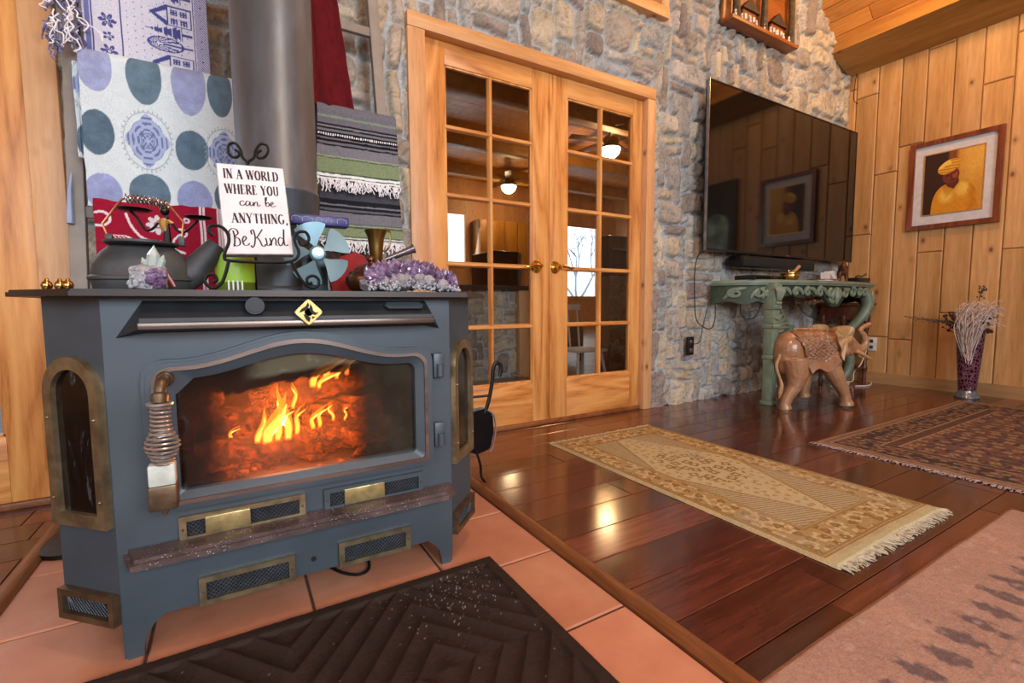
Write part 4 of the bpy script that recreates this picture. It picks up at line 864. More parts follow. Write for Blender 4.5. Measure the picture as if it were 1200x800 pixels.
def pot():
    Y=1.215; c=at(432,338,Y).x; t=thing('lidded_pot','squat browned copper pot with a finial lid, half behind the long amethyst cluster','pot',(c,Y,ZT))
    mb=MB(); mb.lathe([(0,ZT),(.034,ZT),(.048,ZT+.012),(.055,ZT+.028),(.053,ZT+.040),(.045,ZT+.048),(.046,ZT+.052),(.040,ZT+.056),(0,ZT+.056)],(c,Y,0),36); mb.build('body','browncopper',t)
    mb=MB(); mb.lathe([(.044,ZT+.053),(.040,ZT+.062),(.022,ZT+.072),(.009,ZT+.076),(.007,ZT+.080),(.010,ZT+.084),(.010,ZT+.089),(.004,ZT+.094),(0,ZT+.095)],(c+.008,Y,0),32); mb.build('lid','browncopper',t)
    Y=1.35; c=at(441,300,Y).x; zt=at(441,270,Y).z; t=thing('brass_goblet','flared brass goblet with a thin curled handle behind the copper pot','goblet',(c,Y,ZT))
    mb=MB(); mb.lathe([(0,ZT),(.026,ZT),(.026,ZT+.004),(.010,ZT+.014),(.008,ZT+.04),(.014,ZT+.055),(.020,zt-.045),(.023,zt-.02),(.031,zt),(.029,zt),(.021,zt-.02),(.017,zt-.045),(0,ZT+.06)],(c,Y,0),32); mb.build('cup','antbrass',t)
    mb=MB(); mb.tube(catmull([(c+.028,Y,zt-.004),(c+.034,Y,zt+.004),(c+.040,Y,zt-.005),(c+.040,Y,zt-.03),(c+.034,Y,zt-.05),(c+.020,Y,zt-.056)],5),.0028,8); mb.build('handle','antbrass',t)
    M['pewter']=plain('pewter','#8a8488','#6e686c',.25,.8,30,.2)
    t=thing('metal_pipe','short silvery metal pipe with an open end lying on the long amethyst cluster','pipe',tuple(at(470,300,1.14)))
    a,b=at(452,304,1.14),at(483,292,1.12); mb=MB(); mb.tube([a,a.lerp(b,.6),b],[.0065,.0075,.0095],16); mb.build('tube','pewter',t)
    b2=b+(b-a).normalized()*.002; mb=MB(); mb.cyl(b,b2+(b-a).normalized()*.004,.011,n=18); mb.build('collar','pewter',t); mb=MB(); d=(b-a).normalized(); mb.cyl(b2+d*.004,b2+d*.005,.006,n=14); mb.build('opening','black',t)
    M['redcloth']=plain('red_cloth','#a02424','#861c1e',.85,0,40,.3)
    # red pouch leaning behind fan and pot
    mb=MB(); a=at(396,338,1.33); mb.prism([(0,0),(.10,0),(.105,.05),(.085,.105),(.06,.115),(.02,.10),(-.01,.05)],lambda u,v,d:Vector((a.x-.012+u,1.34+d,ZT+v)),-.012,.012,bev=.006); mb.build
    o=mb.build('cloth_pouch','redcloth'); tag(o,'plain red cloth pouch standing behind the stove fan','pouch')
pot()

# ================================================================ BLANKET RACK AND CLOTHS
M['taupe']=plain('taupe_painted_wood','#8f857c','#857b72',.55,0,20,.15)
M['cloth']=attrmat('woven_cloth',.95,420,.35,.5,.0015)
def rack():
    t=thing('blanket_ladder','wide taupe painted wooden blanket ladder leaning against the stone wall behind the stove','ladder',(.08,1.9,0))
    yz=lambda z: lerp(1.86,2.02,z/2.4)
    for xa,xb in ((-.409,-.373),(.600,.513)):
        a=Vector((xa,yz(0),0)); b=Vector((xb,yz(2.35),2.35)); mb=MB(); d=(b-a); rot=d.to_track_quat('Z','Y').to_matrix(); mb.box((a+b)/2,(.040,.030,d.length),Matrix.Rotation(math.atan2(d.x,d.z),3,'Y')@Matrix.Rotation(-math.atan2(d.y,d.z),3,'X'),.003); mb.build('rail','taupe',t)
    for z in (.42,.95,1.375,1.745,2.15):
        xl=lerp(-.409,-.373,z/2.35); xr=lerp(.600,.513,z/2.35); MB().bb(xl,xr,yz(z)-.008,yz(z)+.014,z-.017,z+.017,.003).build('rung','taupe',t)
rack()
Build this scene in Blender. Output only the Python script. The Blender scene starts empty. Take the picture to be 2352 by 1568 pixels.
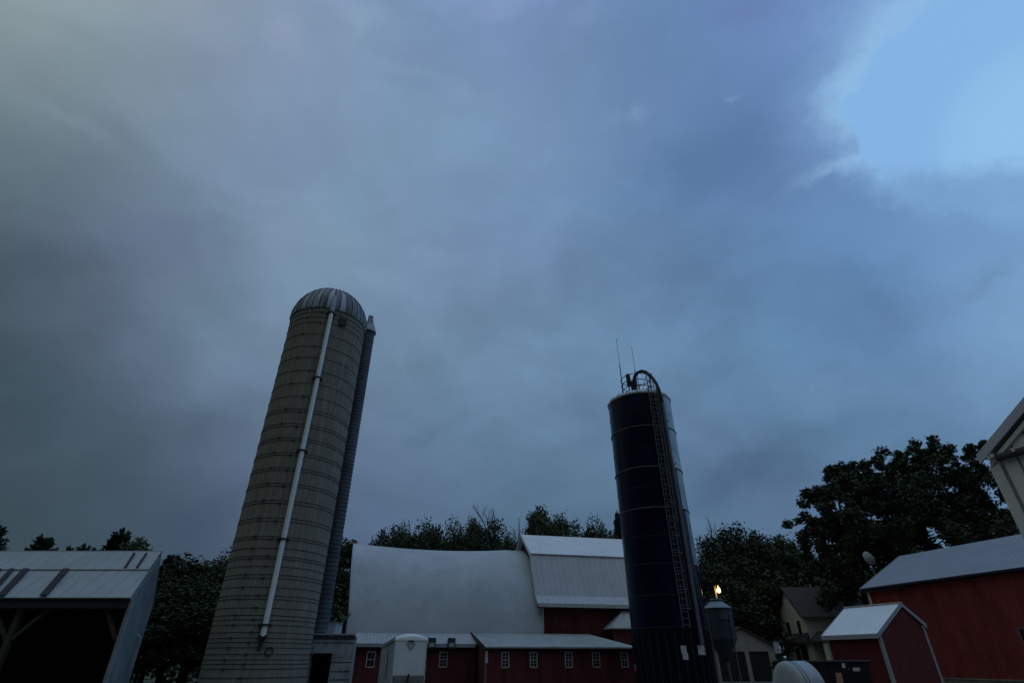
import bpy, math, random
import numpy as np
from mathutils import Vector, Matrix
rad = math.radians
random.seed(7)
scene = bpy.context.scene
col = scene.collection

# ------------------------------------------------------------------ camera
FOC, PITCH = 1214.0, math.atan2(731, 1214)          # focal length in pixels of a 2352 px wide picture
CZ = 1.6
cd = bpy.data.cameras.new('camera')
cam = bpy.data.objects.new('camera', cd)
col.objects.link(cam)
cam.location = (0, 0, CZ)
cam.rotation_euler = (math.pi / 2 + PITCH, 0, 0)
cd.sensor_width = 36
cd.lens = 36 * FOC / 2352
cd.clip_start = 0.1
cd.clip_end = 3000
scene.camera = cam
scene.render.resolution_x, scene.render.resolution_y = 1024, 682

def ray(x, y):
    u, v = x - 1176, 784 - y
    return Vector((u, FOC * math.cos(PITCH) - v * math.sin(PITCH), FOC * math.sin(PITCH) + v * math.cos(PITCH)))

def P(x, y, Y):
    """the point at forward distance Y that the picture shows at x, y"""
    r = ray(x, y)
    return Vector((r.x / r.y * Y, Y, CZ + r.z / r.y * Y))

# ------------------------------------------------------------------ exposure
scene.view_settings.view_transform = 'Standard'
scene.view_settings.look = 'None'
scene.view_settings.exposure = 0
scene.view_settings.gamma = 1
scene.view_settings.use_curve_mapping = False

# ------------------------------------------------------------------ sky
def lin(c):
    return tuple((v / 255 / 12.92) if v / 255 <= .04045 else ((v / 255 + .055) / 1.055) ** 2.4 for v in c[:3])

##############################

WRITTEN REQUEST → Above are the records. Identify each line that contains the word "this".

CORRECT RESULT →
Write part 4 of the bpy script that recreates this picture. It picks up at line 864. More parts follow. Write for Blender 4.5. Measure the picture as if it were 1200x800 pixels.
Build this scene in Blender. Output only the Python script. The Blender scene starts empty. Take the picture to be 2352 by 1568 pixels.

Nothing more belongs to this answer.